EVALUATION OF CYLINDRICAL SHEAR JOINTS FOR COMPOSITE-MATERIALS

The objective of this work was to evaluate the strength of four candidate cylindrical shear joints for composite tubes. The basic design for the joint entails an axial length of one inch with an external 15-degrees tapered cone. The purpose of the joint is to transfer axial load from a cylinder through a steel shear attachment with a matching internal conical seat. The design candidates consisted of a bonded wedge cone, pinned wedge cone, and a bonded and pinned wedge cone attached to a two-inch diameter composite tube and a wedge cone integrally wound into the tube. The actual joint strengths achieved were higher than expected for some designs and were found to be dependent on the amount of hydrostatic or radial compression applied to the joint.

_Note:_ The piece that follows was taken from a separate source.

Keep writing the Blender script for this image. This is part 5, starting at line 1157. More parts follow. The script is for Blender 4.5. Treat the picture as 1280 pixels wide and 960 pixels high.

The bonded wedge ring and the integral wedge ring both achieved over 96 MPa (14 ksi) of shear strength without failure. Due to the unexpectedly high shear strengths of the joints most of the failures were located in other parts of the test specimen. The bonded wedge cone was probably close to its maximum load carrying capacity while the integral wedge design showed potential for even higher shear strengths. The bonded and pinned joint reached a peak shear strength of 78.9 MPa (11.5 ksi) and the pinned only configuration achieved 70.6 MPa (10.3 ksi). When loaded without any hydrostatic compression the joint strengths were less than 34.3 MPa (5 ksi); however, the failure mode was hoop compression buckling of the tube itself as opposed to a joint shear failure.